Actual footage of me at the beach

After lunch, we got in touch with our inner ‘beached whales’ and went back to the gorgeous beaches by our house to lay out, nap and get tan (presumably so my Air Bnb host would stop telling me how “white” I am).  Every time I would look up and out to the sparkling sea, I would literally have to pinch myself because of how beautiful it was.

froyo.jpg

When we felt like we had enough sun, we wandered back into the little town. We window-shopped around the souvenir booths, grabbed some frozen yogurt and just enjoyed taking an easier pace. We actually ended up going back to our rooms and just chilling for a few hours before dinner. We’d been traveling for two weeks at that point, and most days I barely had enough time or energy to write posts and sort through photos, let alone read or watch anything for pleasure. Don’t get me wrong – I’m not complaining! It was an amazing experience but having some unstructured, lazy downtime felt really nice.

For dinner we went to a highly ranked Fish and Chips spot affectionately called Ol’ Bastard (I am including the link so you can see that it really is the name of the place!). I ordered fish tacos which came with three different types of salsa (spicy, corn and pineapple). Soooooooo yummy.
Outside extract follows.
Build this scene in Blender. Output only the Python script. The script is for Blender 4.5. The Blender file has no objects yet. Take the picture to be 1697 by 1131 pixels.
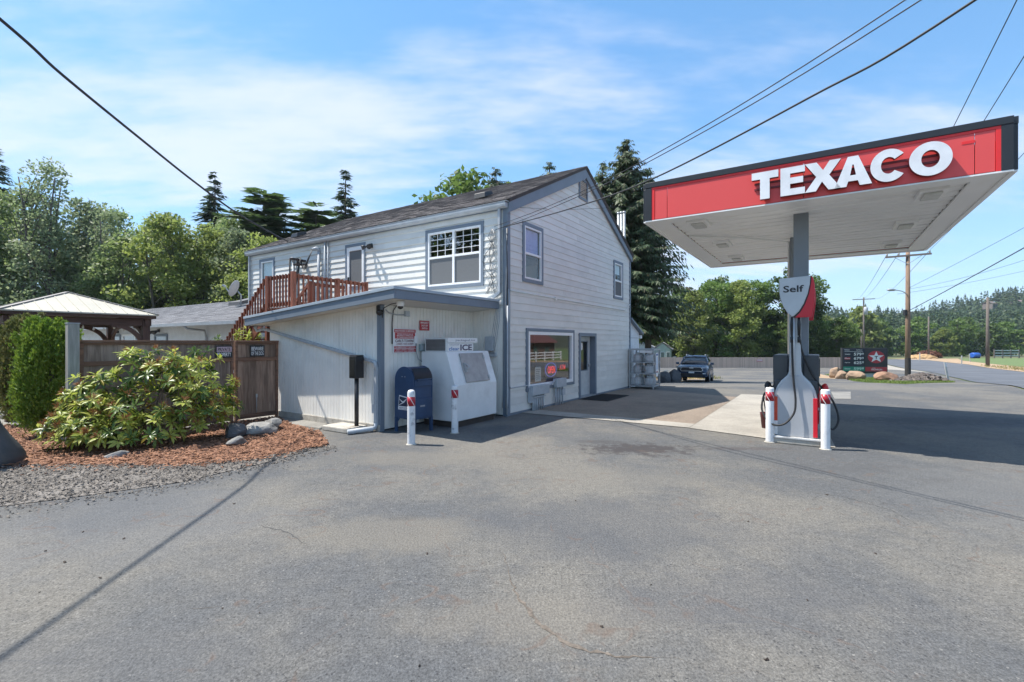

Best fish tacos I’ve had in a while.

The wall paper at the bar across the street from Ol Bastard is straight outta the 1970s.

The wall paper at the bar across the street from Ol Bastard is straight outta the 1970s.

As we walked back home to go to bed, it seemed like the whole city was out and about, even though it was 10 pm on a Tuesday night.  Club promoters were trying to get us to go in for a drink and everyone in Lagos seemed to be out for a night on the town.  It seemed out of character for a quiet day-time town within castle walls.  We held firm and went to bed. 

Seagulls are the bullies of the sky

Seagulls are the bullies of the sky

A note about the seagulls of Lagos:  They run the city.  First of all, it was honestly hard to tell if a child was crying or a seagull was squawking.  No matter what time of day it is, you can hear them calling, hawking and talking.  They are fearless and ruthless and pooped on both Allie and me.